[Start of GIVEN INFORMATION]

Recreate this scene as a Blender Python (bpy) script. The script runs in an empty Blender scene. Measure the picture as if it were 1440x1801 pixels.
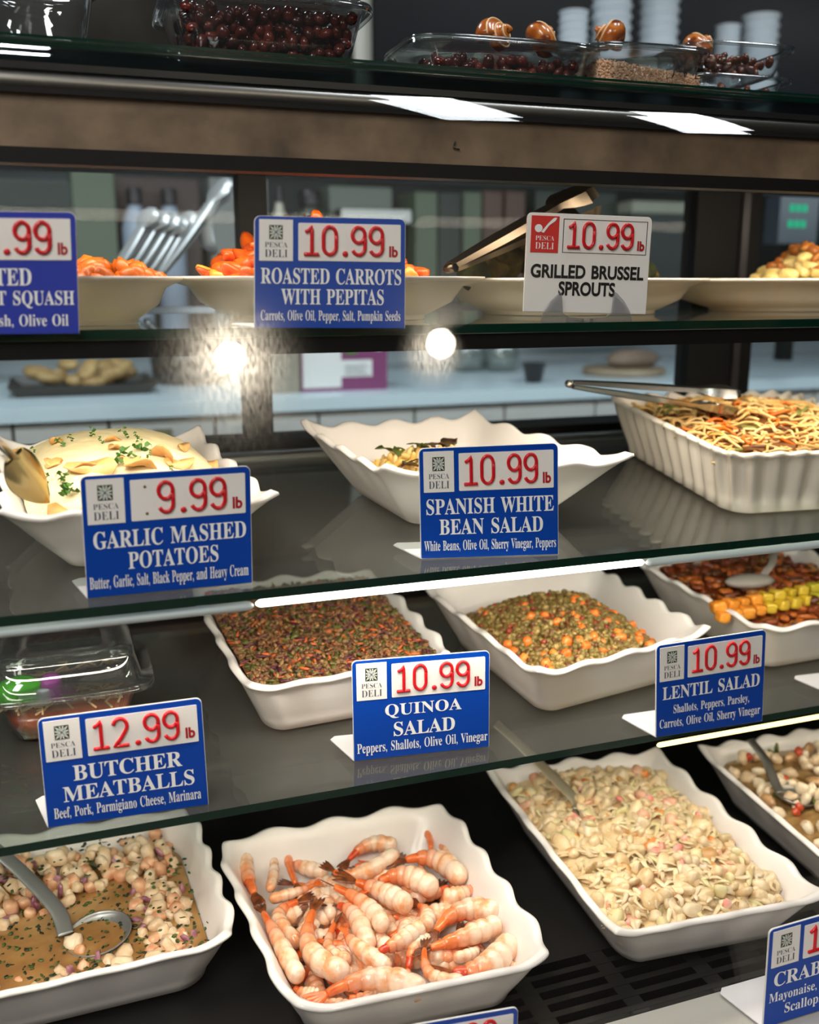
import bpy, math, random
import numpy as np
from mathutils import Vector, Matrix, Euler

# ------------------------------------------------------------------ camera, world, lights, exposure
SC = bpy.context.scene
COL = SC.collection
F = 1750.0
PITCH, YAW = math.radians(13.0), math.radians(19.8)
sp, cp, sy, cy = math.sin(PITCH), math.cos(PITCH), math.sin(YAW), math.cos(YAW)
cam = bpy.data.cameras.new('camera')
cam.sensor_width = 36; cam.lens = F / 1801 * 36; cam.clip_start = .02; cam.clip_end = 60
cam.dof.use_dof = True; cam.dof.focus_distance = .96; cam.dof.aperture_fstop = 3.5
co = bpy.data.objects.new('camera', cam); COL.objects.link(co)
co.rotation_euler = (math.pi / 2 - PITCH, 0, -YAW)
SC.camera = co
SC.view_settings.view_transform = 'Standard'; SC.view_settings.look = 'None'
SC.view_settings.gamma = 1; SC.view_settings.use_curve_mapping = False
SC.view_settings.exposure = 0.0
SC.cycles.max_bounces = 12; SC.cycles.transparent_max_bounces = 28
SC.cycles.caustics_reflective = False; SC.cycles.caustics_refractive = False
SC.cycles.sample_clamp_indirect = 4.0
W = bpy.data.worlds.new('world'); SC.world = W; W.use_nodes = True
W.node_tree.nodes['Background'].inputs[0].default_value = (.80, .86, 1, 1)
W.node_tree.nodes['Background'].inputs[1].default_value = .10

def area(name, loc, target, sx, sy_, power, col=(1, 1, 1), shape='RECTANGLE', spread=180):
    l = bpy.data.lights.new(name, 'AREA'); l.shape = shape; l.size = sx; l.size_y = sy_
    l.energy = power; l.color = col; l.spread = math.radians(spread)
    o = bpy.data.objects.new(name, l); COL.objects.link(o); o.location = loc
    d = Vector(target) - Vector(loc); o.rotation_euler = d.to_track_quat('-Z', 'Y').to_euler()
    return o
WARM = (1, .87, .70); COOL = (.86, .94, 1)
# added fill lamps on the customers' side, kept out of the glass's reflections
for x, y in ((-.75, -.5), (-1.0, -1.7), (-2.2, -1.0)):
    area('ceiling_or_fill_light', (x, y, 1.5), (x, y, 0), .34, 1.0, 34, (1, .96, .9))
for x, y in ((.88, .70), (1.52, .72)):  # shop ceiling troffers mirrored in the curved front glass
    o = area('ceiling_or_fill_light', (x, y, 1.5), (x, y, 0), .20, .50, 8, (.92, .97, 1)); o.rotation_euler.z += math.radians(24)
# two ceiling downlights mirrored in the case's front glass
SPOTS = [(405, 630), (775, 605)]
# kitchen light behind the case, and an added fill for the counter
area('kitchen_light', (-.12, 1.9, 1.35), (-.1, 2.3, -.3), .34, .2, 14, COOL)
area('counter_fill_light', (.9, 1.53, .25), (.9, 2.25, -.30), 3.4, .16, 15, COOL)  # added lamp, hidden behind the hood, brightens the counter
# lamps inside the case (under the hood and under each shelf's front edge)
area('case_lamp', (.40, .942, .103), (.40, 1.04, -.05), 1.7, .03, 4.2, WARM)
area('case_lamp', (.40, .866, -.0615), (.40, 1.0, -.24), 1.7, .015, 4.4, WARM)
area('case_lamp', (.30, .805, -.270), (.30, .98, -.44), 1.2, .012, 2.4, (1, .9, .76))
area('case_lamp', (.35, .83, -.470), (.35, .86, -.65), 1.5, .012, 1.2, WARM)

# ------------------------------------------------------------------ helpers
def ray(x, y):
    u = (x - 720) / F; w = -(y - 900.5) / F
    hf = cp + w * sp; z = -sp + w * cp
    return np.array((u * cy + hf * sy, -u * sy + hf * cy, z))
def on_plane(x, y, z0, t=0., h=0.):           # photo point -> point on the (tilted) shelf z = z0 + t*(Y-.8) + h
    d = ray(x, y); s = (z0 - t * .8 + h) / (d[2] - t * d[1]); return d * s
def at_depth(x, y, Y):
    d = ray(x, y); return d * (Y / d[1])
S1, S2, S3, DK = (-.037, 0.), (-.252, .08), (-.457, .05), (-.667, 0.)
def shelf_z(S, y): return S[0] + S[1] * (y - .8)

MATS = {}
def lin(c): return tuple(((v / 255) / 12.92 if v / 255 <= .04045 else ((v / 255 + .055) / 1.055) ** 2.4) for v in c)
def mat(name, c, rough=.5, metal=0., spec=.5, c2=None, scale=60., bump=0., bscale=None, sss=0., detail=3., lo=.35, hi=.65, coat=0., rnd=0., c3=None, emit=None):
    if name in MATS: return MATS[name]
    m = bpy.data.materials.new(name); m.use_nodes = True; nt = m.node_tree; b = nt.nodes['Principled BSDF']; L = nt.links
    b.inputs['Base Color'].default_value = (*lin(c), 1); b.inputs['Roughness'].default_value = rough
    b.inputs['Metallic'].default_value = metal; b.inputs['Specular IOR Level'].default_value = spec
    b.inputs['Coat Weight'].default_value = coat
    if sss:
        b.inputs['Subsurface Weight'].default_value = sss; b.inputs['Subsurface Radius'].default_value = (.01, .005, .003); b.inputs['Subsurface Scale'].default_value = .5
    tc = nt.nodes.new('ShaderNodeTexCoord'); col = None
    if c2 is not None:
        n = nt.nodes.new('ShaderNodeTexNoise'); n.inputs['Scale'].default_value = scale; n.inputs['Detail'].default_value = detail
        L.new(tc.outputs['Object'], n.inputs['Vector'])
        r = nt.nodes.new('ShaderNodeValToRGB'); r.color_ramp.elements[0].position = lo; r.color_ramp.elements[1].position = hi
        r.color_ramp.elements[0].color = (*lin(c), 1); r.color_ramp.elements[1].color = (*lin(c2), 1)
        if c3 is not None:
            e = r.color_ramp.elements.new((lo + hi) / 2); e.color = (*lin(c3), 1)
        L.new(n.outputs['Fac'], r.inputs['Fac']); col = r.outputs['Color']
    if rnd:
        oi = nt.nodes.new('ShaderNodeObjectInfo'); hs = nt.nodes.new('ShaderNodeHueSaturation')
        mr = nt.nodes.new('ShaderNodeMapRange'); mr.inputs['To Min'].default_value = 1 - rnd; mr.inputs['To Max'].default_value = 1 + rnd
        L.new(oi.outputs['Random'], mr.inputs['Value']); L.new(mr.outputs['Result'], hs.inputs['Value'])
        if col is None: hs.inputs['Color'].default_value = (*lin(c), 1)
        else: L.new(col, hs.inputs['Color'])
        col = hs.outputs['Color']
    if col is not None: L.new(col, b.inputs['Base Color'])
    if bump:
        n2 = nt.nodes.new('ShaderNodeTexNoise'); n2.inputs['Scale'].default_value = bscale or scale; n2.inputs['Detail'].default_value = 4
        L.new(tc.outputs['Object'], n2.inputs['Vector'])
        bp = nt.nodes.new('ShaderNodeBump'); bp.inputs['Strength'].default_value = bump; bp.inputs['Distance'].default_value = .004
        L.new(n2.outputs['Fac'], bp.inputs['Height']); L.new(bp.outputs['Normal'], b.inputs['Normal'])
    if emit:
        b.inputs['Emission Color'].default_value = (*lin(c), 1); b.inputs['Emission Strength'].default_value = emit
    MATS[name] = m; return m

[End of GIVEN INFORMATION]

▸ OBJECTIVE: Repeat the listing above up to and including the line with "from mathutils import Vector, Matrix, Euler", starting from its first line. Drop any pictures.

▸ SOLUTION FOR THIS PROBLEM:
Recreate this scene as a Blender Python (bpy) script. The script runs in an empty Blender scene. Measure the picture as if it were 1440x1801 pixels.
import bpy, math, random
import numpy as np
from mathutils import Vector, Matrix, Euler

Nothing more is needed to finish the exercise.